From Reduction to Realism

June 15, 2025 · sound , theory , book , sonic-realism
This chapter critiques how sound has been reduced across different traditions - from vibration to perception to symbol. It argues for understanding sonic objects as dynamic systems of emergence rather than stable, measurable entities that can be fully captured or explained.

The dominant traditions – scientific, philosophical, aesthetic – have each trimmed sound down to something manageable. Something measurable. Something safe. First, sound becomes vibration – air pressure, sine wave, spectral data. Then, it becomes perception – neural flicker, auditory event, experience. Finally, it becomes symbol – a signifier to decode, a message to interpret, a metaphor. At each step, something falls away.

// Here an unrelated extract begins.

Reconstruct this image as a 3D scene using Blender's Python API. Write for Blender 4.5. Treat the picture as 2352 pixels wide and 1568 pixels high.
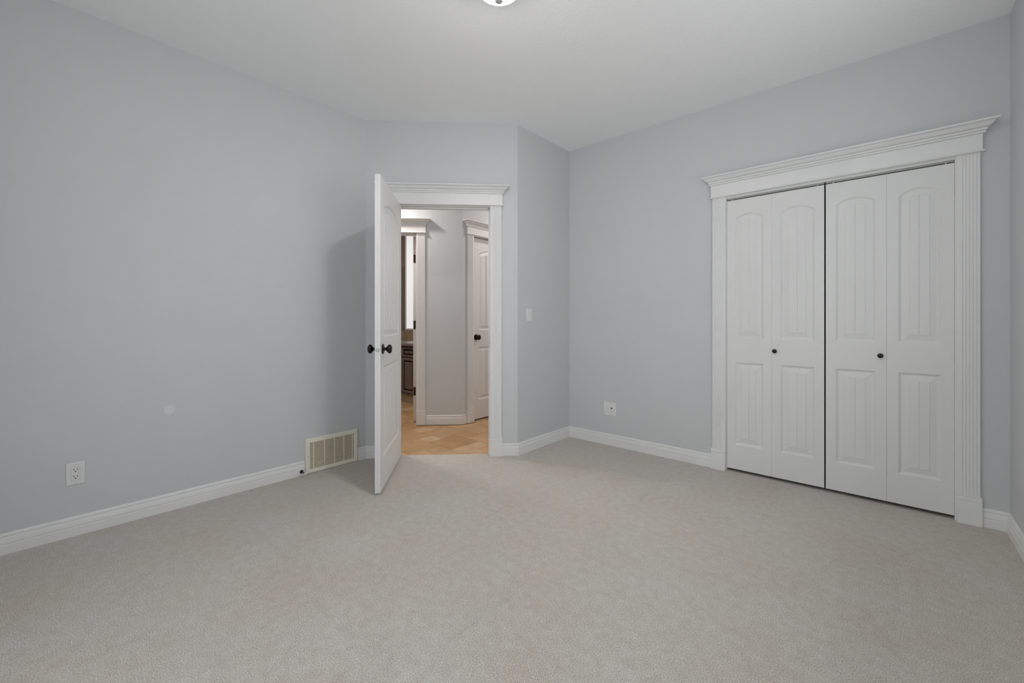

This chapter builds on the Deleuzian claim that sound acts – by reframing sonic objects not as essences or sensory data, but as systems of emergence. Not symbols. Not snapshots. But machines of difference – open, dynamic, resistant to capture.

The reduction of sound to vibration or sensation remains influential because the wave theory explains important aspects of auditory perception. It links perceptual properties like pitch and loudness to physical parameters like frequency and amplitude. This makes the reduction convenient for explaining why a high frequency feels like a high pitch and why a large amplitude feels loud.

But philosophers note the internal contradiction of locating sound where we seem to hear it – how it risks turning auditory perception into a “massive error theory”.1 What is heard if sound is its hearing? It also struggles with phenomena like ultrasound and infrasound – vibrations physically similar to audible sound but outside the range of our hearing.

Sonic realism doesn’t deny the value of the wave account or the correlations between frequency and pitch. It insists that these correlations don’t exhaust sound’s reality. The throb of a subwoofer is more than a sine wave, and the roar of a storm is *more than *a spectrum: they are events, objects and forces that act and withdraw. To say that sound is real in this sense is not to deny complexity. It is to resist the tendency to flatten it into something convenient.

Critics like Rein Raud remind us that the term object can be misleading.2 It could suggest a static entity, closed and discrete. Camilla Peeters, writing on noise music, warns that calling the sonic an object risks closing down its becoming.3 We have to walk a line between assertion and reduction – naming sound as real without freezing its form.

Graham Harman brings us to the uncanny middle ground. In The Quadruple Object, he argues that every object has a withdrawn core – something that remains irreducible to any single appearance, form, or function.4 This is what allows us to say: a waveform is not the sound. A perception isn’t the object. That sound retreats – even as it appears. But this notion, too, needs context.

Raud warns that speculative realism can drift into metaphysical detachment, forgetting that every phenomenon emerges through historical, political, and ecological conditions.5 So, let’s be clear. A sonic object isn’t a frozen unit. It’s an open system. It persists through variation. It resists reduction. It acts through interaction.

Peeters calls this “becoming a sound object”: a process that involves entanglement, not essence.6 A noise performance using contact mics on glass, amplified and looped through delay, isn’t a fixed artefact. It’s a machine of difference: one that mutates across space, feedback, material, and attention.

Maurice Merleau-Ponty might have resisted this framing. For him, perception is the site of meaning.7 But this framework puts too much weight on the human. A sonic realism must account for perception – without limiting sound to it. As Salomé Voegelin notes: sounds are real, but their being is contingent.8 They act within systems: of culture, of capitalism. This isn’t contradiction. It’s what realism looks like when it’s awake to power.

A sonic object is not a metaphor. Not a function. It is a machine of becoming – a rhythm of relation, a force that persists through interaction, feedback, withdrawal. To study it is not to explain it away but to follow what it does. To watch how it changes a room, a body, a world. To listen, not for what sound means. But for what it insists.

Notes

  1. Stanford Encyclopedia of Philosophy (n.d.) ‘Sounds’. Available at: https://plato.stanford.edu/entries/sounds/ (Accessed: 26 July 2025).

  2. Raud, R. (2021) Being in Flux: A Post-Anthropocentric Ontology of the Self. Cambridge, Polity.

  3. Peeters, C. (2021) ‘On Becoming a Sound Object: Noise Music as a New Materialist Practice’, Forum+, 28(3).

  4. Harman, G. (2011) The Quadruple Object. Winchester, Zero Books.

  5. Raud, R. (2021) Being in Flux.

  6. Peeters, C. (2021) ‘On Becoming a Sound Object’, pp. 44 to 51.

  7. Merleau-Ponty, M. (2002 [1945]) Phenomenology of Perception. Translated by C. Smith. London, Routledge.

  8. Voegelin, S. (2018) The Political Possibility of Sound: Fragments of Listening. London, Bloomsbury.